Phonebloks Skeptic
While I can appreciate the sentiment behind Phonebloks, I am deeply skeptical of its core idea:
The Other Guys
If you've ever looked inside a washing machine or dryer, you'd know what a mature technology looks like. A big empty frame to hold the drum, a tiny little circuit board hooked up to buttons and knobs, a motor, some basic mechanics and a lot of empty space.
The inside of a smartphone is a little different. Take a look at the iPhone 5 image from the iPhone 5 Teardown. Every year, Apple makes a bunch of tradeoffs between size, heat, price, cost, quality and decides what they can put in the next phone, and then jams it all together as tightly as possible to make the smallest, lightest, thinnest phone that they can with a reasonable battery life and within an acceptable price range.
Even if next year, every component in the iPhone 5 was twice as good and twice as small for less money, Apple would simply include more battery, add another sensor, or otherwise consume the space. The mobile market is not mature, and a bunch of companies are trying to produce the best device they can every year, and that means using every little bit of space and size and weight they can.
All smartphones are this way. Look at Motorola/Google's Moto X, Samsung's Galaxy S4. They make slightly different choices, but ultimately they're still trying to deliver the most and do it as thin and light as they can.
Phonebloks
Phonebloks proposes to make a modular phone that is upgradable, maintainable, that comes in little blocks of modular equipment that you snap together like lego. It sounds great, but it sounds like something totally not in keeping with a realistic assessment of the technology involved.
Take the iPhone 5 apart, take each component and make it a cube or some kind of rectangular prism, sealed inside its own little shell with connectors. Replace those super-thin ribbon cables with a connecting plane that can route anything to anywhere. Make each component compatible with a wide array of other components rather than being precisely matched to a known set of components up front. Add a little space for some kind of modular locking system that can hold everything together tightly as you're out and about with your phone.
Now you have a phone that is is maybe 20% wider and taller, 50% deeper, significantly heavier. It has little hairline cracks throughout, even if the modular locking system is good. If you're lucky, all the pieces work together and run on a single well-regarded operating system like Android even though you are apparently able to switch components at will.
And that's if the idea ever makes it this far, which it won't.
PC Bloks?
I'm sure that Dave Hakkens is a nice guy. I agree with some of his concerns. Electronic waste is a problem and disposable devices encourage electronic waste. Trendy, fast-moving areas of technology are definitely a significant contributor to that.

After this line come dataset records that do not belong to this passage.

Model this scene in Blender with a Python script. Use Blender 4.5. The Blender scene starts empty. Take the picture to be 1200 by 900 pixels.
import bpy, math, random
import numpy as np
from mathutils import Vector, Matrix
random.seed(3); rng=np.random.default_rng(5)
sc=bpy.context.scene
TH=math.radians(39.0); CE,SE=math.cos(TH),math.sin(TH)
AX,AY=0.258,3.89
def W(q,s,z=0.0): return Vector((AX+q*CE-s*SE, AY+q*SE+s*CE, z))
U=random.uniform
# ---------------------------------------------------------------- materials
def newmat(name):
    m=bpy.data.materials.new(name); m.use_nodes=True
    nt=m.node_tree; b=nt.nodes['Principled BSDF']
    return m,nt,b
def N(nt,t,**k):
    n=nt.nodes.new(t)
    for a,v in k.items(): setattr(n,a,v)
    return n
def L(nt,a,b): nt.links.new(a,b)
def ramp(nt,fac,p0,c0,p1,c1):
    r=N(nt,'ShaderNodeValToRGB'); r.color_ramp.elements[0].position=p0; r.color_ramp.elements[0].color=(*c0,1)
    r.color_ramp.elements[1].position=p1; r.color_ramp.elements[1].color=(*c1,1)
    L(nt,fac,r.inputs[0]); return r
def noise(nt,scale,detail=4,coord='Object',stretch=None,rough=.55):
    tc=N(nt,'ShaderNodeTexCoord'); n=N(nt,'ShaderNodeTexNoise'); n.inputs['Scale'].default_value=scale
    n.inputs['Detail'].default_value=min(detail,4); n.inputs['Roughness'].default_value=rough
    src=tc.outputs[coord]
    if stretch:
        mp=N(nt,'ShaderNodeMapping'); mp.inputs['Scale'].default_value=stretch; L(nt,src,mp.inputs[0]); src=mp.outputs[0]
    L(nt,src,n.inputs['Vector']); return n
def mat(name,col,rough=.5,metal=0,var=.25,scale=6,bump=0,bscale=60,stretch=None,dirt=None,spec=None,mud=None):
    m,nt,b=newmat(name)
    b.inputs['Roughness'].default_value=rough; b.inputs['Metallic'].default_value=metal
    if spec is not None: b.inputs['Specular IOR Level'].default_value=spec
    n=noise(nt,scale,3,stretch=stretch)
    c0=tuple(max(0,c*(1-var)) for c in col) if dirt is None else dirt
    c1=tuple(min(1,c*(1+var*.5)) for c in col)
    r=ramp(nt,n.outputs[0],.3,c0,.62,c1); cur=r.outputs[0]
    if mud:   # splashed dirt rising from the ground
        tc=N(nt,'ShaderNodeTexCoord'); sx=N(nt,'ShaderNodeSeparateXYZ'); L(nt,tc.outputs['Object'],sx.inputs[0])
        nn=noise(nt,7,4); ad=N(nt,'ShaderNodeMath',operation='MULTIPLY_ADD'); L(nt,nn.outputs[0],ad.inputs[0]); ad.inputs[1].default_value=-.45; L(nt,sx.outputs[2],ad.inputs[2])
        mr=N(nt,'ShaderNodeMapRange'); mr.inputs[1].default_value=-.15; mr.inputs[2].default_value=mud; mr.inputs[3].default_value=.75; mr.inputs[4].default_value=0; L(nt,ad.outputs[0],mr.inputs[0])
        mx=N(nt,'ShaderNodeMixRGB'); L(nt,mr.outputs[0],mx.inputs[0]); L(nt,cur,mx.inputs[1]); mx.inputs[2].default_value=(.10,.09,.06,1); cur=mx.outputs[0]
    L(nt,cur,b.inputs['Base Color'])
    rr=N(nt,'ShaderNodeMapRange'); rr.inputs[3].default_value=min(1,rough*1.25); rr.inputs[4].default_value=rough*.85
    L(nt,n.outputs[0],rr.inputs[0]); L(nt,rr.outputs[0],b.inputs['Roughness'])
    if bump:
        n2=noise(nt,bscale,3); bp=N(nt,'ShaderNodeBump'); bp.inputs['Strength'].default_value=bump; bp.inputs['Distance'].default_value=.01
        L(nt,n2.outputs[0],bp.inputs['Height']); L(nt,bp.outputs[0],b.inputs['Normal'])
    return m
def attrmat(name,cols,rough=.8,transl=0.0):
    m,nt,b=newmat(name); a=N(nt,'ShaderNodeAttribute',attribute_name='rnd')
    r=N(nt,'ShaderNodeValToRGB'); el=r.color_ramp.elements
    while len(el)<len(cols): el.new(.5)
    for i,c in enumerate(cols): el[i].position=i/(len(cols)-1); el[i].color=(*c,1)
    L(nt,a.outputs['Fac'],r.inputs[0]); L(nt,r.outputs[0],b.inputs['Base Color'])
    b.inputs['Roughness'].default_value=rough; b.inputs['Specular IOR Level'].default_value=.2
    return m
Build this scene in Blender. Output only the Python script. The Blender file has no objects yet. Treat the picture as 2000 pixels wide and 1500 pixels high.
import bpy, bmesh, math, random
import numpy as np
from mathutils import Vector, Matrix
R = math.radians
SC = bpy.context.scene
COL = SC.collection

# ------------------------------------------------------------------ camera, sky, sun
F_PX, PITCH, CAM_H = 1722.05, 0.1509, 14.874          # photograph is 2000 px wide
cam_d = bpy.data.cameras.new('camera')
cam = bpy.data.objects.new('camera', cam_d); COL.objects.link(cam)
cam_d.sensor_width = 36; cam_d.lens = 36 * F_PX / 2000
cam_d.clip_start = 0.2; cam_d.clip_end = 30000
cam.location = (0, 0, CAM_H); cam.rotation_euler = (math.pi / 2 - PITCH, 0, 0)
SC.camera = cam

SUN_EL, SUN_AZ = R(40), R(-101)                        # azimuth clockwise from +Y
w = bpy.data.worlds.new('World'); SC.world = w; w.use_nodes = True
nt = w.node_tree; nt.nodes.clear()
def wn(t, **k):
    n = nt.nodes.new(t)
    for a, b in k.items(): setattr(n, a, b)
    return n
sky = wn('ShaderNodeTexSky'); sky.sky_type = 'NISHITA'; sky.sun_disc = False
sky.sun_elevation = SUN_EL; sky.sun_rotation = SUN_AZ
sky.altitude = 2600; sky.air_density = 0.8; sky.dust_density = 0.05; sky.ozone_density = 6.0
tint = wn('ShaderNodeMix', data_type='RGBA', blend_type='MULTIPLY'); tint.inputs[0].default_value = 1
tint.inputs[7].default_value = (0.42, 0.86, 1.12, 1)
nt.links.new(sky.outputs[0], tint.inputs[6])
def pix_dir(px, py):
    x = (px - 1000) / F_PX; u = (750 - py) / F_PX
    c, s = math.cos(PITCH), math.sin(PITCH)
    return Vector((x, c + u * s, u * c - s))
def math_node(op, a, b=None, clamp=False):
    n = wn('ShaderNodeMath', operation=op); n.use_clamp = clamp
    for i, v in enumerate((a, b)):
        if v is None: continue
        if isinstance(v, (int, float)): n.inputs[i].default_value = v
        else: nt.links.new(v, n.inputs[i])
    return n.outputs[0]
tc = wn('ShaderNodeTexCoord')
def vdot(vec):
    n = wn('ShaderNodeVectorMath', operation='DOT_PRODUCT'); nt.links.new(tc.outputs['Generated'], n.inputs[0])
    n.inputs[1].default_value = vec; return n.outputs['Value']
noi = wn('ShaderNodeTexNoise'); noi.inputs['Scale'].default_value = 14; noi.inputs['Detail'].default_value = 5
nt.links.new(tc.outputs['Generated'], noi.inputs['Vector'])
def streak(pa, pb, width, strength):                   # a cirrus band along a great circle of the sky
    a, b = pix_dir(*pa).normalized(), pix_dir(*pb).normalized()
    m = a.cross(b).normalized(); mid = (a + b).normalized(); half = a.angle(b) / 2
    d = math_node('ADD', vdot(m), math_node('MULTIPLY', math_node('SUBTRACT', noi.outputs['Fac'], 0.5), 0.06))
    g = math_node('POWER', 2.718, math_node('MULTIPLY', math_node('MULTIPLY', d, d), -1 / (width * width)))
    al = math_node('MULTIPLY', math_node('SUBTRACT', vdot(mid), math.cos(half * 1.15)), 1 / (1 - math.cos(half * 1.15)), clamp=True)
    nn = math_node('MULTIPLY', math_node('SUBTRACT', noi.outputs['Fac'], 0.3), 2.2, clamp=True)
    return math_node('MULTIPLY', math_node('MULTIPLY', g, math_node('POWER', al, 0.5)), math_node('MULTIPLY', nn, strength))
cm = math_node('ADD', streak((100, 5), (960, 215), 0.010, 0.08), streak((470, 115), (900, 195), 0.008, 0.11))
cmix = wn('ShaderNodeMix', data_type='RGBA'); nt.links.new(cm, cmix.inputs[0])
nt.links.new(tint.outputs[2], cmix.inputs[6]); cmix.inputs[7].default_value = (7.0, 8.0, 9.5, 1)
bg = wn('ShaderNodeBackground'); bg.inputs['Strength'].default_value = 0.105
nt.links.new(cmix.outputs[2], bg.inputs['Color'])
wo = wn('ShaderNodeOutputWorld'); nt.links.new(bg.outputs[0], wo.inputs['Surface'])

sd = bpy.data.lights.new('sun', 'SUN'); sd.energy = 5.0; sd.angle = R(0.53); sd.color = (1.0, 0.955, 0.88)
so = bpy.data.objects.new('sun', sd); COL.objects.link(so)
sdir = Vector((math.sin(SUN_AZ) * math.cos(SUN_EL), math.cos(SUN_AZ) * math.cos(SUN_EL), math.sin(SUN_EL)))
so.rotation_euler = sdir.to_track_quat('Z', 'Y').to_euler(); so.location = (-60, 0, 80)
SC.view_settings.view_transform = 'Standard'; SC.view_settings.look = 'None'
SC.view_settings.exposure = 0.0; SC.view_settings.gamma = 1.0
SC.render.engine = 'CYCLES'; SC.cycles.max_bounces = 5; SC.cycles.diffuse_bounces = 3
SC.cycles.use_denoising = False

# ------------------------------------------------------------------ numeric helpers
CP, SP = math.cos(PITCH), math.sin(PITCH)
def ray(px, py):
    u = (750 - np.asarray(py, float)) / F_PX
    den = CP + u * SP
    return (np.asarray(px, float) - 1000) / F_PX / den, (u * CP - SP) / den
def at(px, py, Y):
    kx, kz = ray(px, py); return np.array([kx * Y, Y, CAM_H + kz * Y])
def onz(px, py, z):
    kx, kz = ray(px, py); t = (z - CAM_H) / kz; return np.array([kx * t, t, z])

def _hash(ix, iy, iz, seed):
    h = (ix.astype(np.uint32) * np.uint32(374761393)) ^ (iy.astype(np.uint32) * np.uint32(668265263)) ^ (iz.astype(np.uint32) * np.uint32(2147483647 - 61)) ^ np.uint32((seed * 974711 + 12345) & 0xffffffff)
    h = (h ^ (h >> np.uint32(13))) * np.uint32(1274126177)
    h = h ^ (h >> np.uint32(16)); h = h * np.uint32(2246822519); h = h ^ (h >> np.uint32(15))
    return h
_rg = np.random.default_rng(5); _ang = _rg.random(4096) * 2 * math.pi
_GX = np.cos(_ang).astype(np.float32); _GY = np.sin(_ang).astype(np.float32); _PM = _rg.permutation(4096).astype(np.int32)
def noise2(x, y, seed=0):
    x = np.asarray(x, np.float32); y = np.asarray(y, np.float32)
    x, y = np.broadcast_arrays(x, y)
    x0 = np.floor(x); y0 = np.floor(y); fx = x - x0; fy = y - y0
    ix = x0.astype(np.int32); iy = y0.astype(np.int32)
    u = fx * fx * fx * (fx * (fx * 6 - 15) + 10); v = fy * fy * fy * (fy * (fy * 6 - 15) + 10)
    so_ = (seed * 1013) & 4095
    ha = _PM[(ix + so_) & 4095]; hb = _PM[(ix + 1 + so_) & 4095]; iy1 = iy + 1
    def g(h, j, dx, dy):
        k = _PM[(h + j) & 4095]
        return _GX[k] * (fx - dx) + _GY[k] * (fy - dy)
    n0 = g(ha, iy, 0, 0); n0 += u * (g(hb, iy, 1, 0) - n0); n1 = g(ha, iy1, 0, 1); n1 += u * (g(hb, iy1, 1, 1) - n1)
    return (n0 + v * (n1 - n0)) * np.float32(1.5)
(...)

And, hey, say that he's right and I'm wrong. If Dave Hakkens and whoever he gets onside with his idea are able to produce a phone that is even vaguely competitive with a current-generation smartphone (at the time that he pulls it off), then it would be a real accomplishment, and one I'd be happy to praise in detail.
But the proposal as it stands strikes me as a little naive, and I'd be stunned to see it go anywhere for years. Even desktop computers haven't made it this far, and their technologies are more mature and more ripe for this sort of disruption.
I'd be much more interested in seeing Apple, HP, Canonical or someone totally new try this with the desktop PC space, because I'd be more inclined to believe that it could happen.
Good luck, Dave.
Update: Motorola's Project Ara seems to be taking this challenge to heart. I remain deeply skeptical.